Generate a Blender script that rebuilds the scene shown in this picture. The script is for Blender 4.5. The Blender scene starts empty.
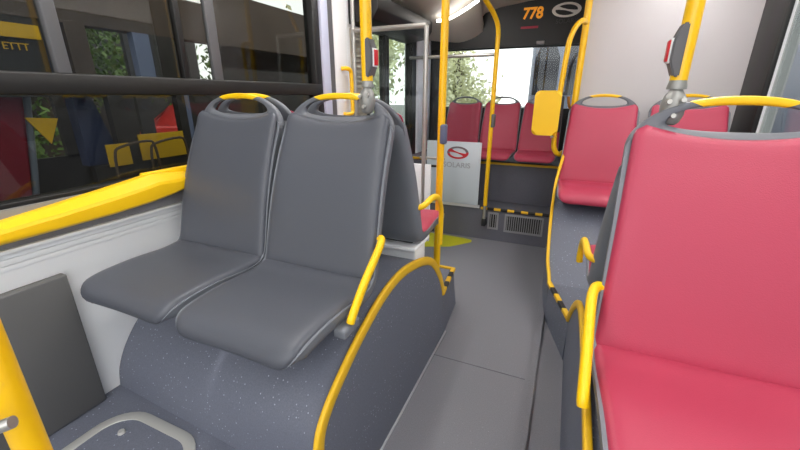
import bpy, bmesh, math, random
from mathutils import Vector, Matrix
random.seed(7)
scene = bpy.context.scene
COL = scene.collection
PI = math.pi

# ------------------------------------------------------------------ materials
def srgb(r, g, b):
    def f(c):
        c /= 255.0
        return c / 12.92 if c <= 0.04045 else ((c + 0.055) / 1.055) ** 2.4
    return (f(r), f(g), f(b), 1.0)

def mat(name, col, rough=0.5, metal=0.0, bump=0.0, bscale=200.0, var=0.0, spec=0.5, coat=0.0):
    m = bpy.data.materials.new(name); m.use_nodes = True
    nt = m.node_tree; p = nt.nodes['Principled BSDF']
    p.inputs['Base Color'].default_value = col
    p.inputs['Roughness'].default_value = rough
    p.inputs['Metallic'].default_value = metal
    p.inputs['Specular IOR Level'].default_value = spec
    p.inputs['Coat Weight'].default_value = coat
    tc = nt.nodes.new('ShaderNodeTexCoord')
    if bump > 0:
        n = nt.nodes.new('ShaderNodeTexNoise'); n.inputs['Scale'].default_value = bscale; n.inputs['Detail'].default_value = 3
        nt.links.new(tc.outputs['Object'], n.inputs['Vector'])
        b = nt.nodes.new('ShaderNodeBump'); b.inputs['Strength'].default_value = bump; b.inputs['Distance'].default_value = 0.002
        nt.links.new(n.outputs['Fac'], b.inputs['Height']); nt.links.new(b.outputs['Normal'], p.inputs['Normal'])
    if var > 0:
        n = nt.nodes.new('ShaderNodeTexNoise'); n.inputs['Scale'].default_value = 6; n.inputs['Detail'].default_value = 4
        nt.links.new(tc.outputs['Object'], n.inputs['Vector'])
        mx = nt.nodes.new('ShaderNodeMixRGB'); mx.blend_type = 'MIX'
        mx.inputs['Color1'].default_value = tuple(c * (1 - var) for c in col[:3]) + (1,)
        mx.inputs['Color2'].default_value = tuple(min(1, c * (1 + var)) for c in col[:3]) + (1,)
        nt.links.new(n.outputs['Fac'], mx.inputs['Fac']); nt.links.new(mx.outputs['Color'], p.inputs['Base Color'])
    return m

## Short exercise
Skip the pictures and restate exactly the lines from the beginning of the listing to the line with "return (f(r), f(g), f(b), 1.0)", that line included.

## Exercise output
Generate a Blender script that rebuilds the scene shown in this picture. The script is for Blender 4.5. The Blender scene starts empty.
import bpy, bmesh, math, random
from mathutils import Vector, Matrix
random.seed(7)
scene = bpy.context.scene
COL = scene.collection
PI = math.pi

# ------------------------------------------------------------------ materials
def srgb(r, g, b):
    def f(c):
        c /= 255.0
        return c / 12.92 if c <= 0.04045 else ((c + 0.055) / 1.055) ** 2.4
    return (f(r), f(g), f(b), 1.0)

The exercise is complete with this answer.